— begin Provided material —

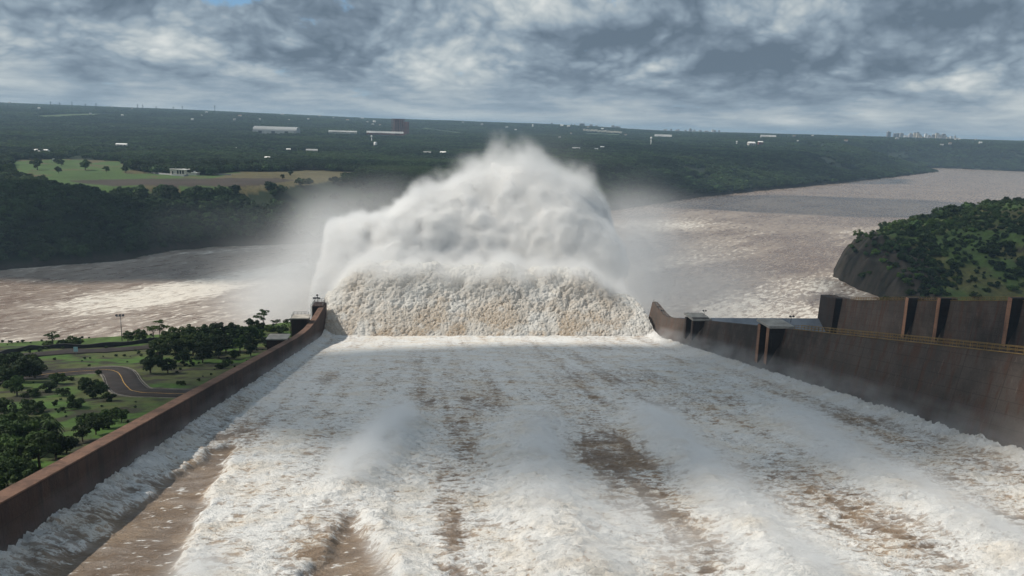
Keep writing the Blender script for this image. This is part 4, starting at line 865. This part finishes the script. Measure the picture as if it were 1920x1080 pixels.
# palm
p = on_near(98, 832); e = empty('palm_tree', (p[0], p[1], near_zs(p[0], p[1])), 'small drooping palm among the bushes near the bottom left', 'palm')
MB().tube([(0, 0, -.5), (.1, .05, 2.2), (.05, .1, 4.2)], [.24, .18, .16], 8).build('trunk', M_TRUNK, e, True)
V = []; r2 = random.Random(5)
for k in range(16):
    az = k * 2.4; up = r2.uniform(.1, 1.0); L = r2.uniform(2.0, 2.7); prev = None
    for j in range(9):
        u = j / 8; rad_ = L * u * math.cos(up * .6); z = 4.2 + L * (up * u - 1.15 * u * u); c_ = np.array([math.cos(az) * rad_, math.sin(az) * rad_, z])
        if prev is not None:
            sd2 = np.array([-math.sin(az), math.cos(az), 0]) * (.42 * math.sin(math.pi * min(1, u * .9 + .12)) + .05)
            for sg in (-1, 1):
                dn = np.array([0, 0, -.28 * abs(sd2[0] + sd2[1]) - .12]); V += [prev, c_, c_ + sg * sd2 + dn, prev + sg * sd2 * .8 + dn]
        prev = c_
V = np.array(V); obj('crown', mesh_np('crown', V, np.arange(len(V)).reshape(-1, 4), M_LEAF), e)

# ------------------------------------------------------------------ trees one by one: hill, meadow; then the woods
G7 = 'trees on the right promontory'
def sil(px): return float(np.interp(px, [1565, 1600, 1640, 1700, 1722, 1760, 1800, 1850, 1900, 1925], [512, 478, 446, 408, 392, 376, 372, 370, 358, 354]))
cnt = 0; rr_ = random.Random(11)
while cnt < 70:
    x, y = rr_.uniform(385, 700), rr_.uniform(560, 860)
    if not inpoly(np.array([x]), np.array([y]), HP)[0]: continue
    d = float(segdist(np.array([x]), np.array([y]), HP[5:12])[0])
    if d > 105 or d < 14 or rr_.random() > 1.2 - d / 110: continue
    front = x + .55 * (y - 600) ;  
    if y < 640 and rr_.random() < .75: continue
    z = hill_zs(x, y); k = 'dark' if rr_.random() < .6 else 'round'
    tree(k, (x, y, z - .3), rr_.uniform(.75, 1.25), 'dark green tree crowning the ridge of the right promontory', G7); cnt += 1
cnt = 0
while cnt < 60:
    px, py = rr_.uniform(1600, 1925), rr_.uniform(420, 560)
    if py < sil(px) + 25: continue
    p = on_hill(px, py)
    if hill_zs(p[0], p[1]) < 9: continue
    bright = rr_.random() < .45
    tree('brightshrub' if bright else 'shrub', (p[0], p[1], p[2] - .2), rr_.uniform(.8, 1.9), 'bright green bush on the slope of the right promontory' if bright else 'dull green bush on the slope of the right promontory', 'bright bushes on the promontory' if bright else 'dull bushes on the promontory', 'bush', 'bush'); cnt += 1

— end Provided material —
— begin Provided material —

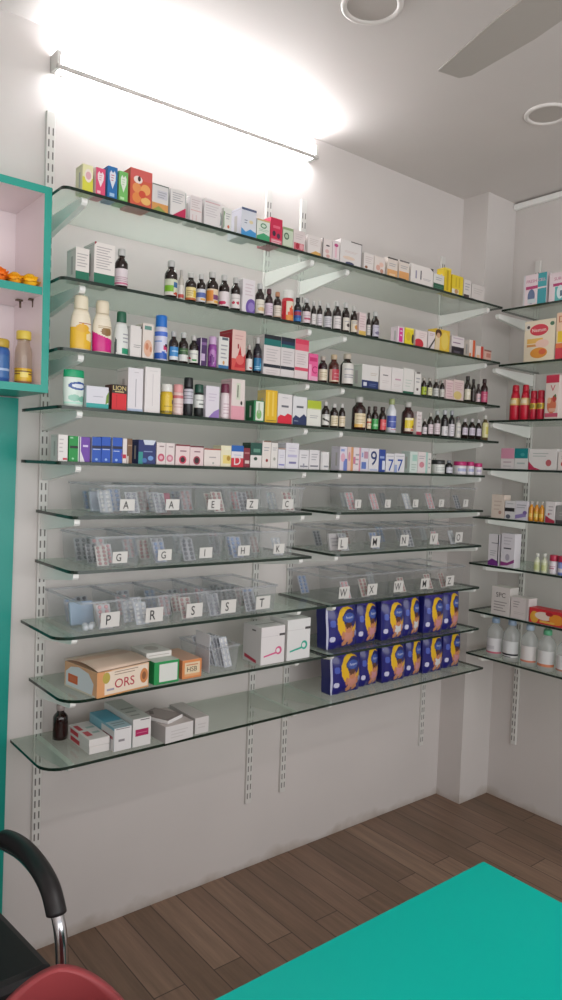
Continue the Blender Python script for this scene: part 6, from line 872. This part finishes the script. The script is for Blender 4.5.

— end Provided material —
— begin Provided material —

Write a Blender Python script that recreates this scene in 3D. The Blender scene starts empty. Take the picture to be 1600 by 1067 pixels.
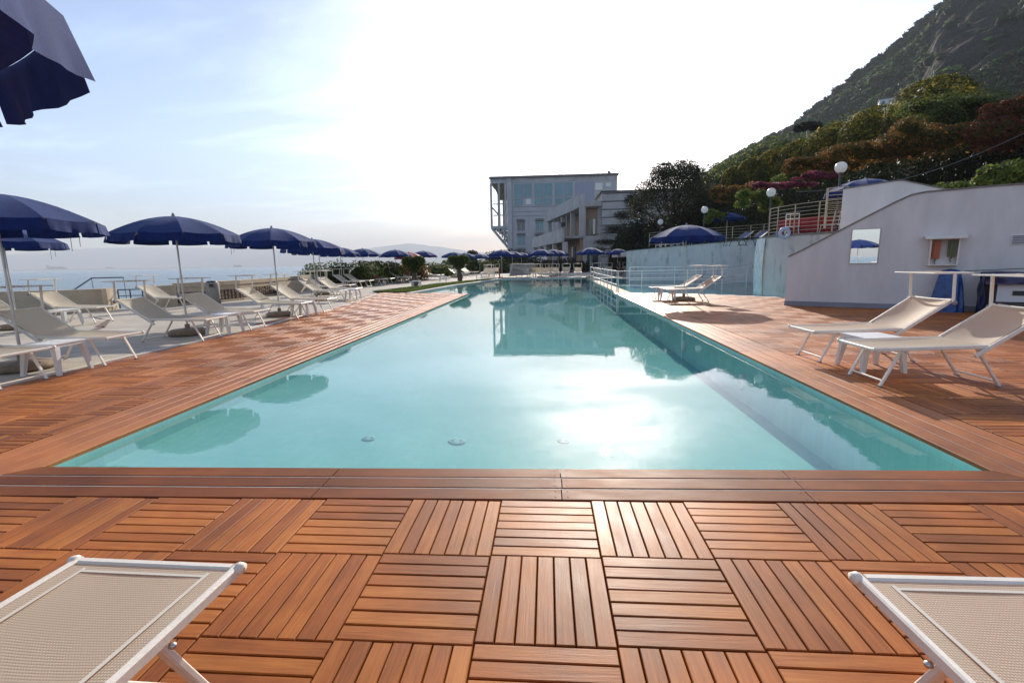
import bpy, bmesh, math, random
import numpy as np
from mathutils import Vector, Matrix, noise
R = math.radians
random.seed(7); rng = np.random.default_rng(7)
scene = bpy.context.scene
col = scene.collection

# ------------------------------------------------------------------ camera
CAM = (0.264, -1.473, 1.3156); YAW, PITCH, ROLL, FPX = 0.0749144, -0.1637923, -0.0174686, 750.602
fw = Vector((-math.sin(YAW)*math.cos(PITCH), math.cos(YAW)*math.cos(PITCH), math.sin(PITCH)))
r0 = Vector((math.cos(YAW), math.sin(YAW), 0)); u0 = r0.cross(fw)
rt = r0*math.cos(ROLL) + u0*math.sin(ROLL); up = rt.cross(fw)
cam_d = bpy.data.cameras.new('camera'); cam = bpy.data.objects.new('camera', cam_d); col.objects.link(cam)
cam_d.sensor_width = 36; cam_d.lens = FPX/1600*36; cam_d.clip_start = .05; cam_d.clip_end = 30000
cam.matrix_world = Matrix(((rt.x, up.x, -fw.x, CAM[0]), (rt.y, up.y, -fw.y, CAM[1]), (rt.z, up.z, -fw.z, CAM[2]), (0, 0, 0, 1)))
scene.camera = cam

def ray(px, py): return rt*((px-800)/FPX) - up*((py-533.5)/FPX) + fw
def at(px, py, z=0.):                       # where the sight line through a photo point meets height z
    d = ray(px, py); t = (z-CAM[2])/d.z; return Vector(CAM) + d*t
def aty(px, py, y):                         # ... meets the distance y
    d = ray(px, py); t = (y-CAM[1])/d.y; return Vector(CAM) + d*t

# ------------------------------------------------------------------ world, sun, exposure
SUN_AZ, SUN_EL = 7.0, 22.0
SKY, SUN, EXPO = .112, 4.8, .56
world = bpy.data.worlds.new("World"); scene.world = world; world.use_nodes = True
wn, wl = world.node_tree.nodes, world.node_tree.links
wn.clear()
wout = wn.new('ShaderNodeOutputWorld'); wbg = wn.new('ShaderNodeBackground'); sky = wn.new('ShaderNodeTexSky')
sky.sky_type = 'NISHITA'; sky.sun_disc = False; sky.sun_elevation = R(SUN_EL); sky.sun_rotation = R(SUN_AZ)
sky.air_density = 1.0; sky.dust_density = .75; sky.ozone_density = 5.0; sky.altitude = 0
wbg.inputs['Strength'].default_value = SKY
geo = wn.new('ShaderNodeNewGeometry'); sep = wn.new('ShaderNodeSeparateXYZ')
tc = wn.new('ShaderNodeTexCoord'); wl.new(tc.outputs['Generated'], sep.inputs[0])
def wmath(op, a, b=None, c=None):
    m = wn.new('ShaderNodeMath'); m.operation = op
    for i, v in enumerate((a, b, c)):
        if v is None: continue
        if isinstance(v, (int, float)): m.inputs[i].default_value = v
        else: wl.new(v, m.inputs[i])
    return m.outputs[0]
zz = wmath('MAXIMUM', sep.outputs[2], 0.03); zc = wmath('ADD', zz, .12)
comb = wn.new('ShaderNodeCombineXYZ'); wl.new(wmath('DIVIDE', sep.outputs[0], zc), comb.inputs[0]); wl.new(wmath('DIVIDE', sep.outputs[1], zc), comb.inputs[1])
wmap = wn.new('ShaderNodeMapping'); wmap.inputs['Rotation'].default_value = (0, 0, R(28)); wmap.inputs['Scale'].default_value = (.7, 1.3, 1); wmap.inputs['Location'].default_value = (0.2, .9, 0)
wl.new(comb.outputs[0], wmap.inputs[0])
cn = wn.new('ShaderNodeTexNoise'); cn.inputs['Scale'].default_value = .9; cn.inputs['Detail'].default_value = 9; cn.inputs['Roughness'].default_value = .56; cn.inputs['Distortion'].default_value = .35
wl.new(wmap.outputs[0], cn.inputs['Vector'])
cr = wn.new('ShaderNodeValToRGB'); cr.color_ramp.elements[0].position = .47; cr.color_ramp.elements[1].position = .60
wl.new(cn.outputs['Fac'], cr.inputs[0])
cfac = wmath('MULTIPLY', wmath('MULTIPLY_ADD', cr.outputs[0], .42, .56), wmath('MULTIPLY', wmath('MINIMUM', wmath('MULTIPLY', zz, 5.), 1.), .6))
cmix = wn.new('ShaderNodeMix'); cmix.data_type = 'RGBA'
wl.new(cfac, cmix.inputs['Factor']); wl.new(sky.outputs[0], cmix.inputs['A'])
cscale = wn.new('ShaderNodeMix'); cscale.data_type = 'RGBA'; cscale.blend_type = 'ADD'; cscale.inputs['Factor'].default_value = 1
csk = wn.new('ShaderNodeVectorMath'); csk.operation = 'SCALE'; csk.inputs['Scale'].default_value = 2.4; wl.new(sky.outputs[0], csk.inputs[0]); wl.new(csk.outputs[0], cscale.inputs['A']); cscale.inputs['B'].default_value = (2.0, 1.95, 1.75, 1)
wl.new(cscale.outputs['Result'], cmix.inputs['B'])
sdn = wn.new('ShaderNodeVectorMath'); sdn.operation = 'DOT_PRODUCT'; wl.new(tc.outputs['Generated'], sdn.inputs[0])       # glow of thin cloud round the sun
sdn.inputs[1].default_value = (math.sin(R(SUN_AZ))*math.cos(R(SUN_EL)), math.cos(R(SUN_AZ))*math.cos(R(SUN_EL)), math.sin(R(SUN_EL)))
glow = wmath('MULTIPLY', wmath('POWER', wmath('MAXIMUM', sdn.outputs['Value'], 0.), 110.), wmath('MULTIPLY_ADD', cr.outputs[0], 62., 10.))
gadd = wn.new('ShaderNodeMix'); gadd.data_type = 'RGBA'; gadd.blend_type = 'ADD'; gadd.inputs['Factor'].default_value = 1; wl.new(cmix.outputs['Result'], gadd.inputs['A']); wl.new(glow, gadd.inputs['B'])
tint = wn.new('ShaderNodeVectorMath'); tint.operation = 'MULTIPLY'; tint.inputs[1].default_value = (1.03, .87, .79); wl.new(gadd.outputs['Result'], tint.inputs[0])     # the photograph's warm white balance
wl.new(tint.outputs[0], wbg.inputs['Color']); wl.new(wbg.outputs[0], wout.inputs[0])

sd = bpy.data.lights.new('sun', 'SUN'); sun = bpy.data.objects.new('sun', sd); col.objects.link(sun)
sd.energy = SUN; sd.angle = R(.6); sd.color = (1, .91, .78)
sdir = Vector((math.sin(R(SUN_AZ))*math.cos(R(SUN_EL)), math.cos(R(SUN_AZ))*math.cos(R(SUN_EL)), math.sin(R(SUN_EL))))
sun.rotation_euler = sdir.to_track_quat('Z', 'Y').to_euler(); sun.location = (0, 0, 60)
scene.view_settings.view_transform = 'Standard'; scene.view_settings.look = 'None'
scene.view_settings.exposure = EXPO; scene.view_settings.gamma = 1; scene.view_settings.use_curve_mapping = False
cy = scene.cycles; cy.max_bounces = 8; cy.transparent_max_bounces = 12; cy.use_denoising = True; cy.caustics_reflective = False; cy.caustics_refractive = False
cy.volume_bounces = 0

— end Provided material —

- **Task directions**
From the records above, copy only the lines running from the line containing "Write a Blender" to the line containing "col = scene.collection", both ends included. Leave the pictures out.

- **Solution to the problem**
Write a Blender Python script that recreates this scene in 3D. The Blender scene starts empty. Take the picture to be 1600 by 1067 pixels.
import bpy, bmesh, math, random
import numpy as np
from mathutils import Vector, Matrix, noise
R = math.radians
random.seed(7); rng = np.random.default_rng(7)
scene = bpy.context.scene
col = scene.collection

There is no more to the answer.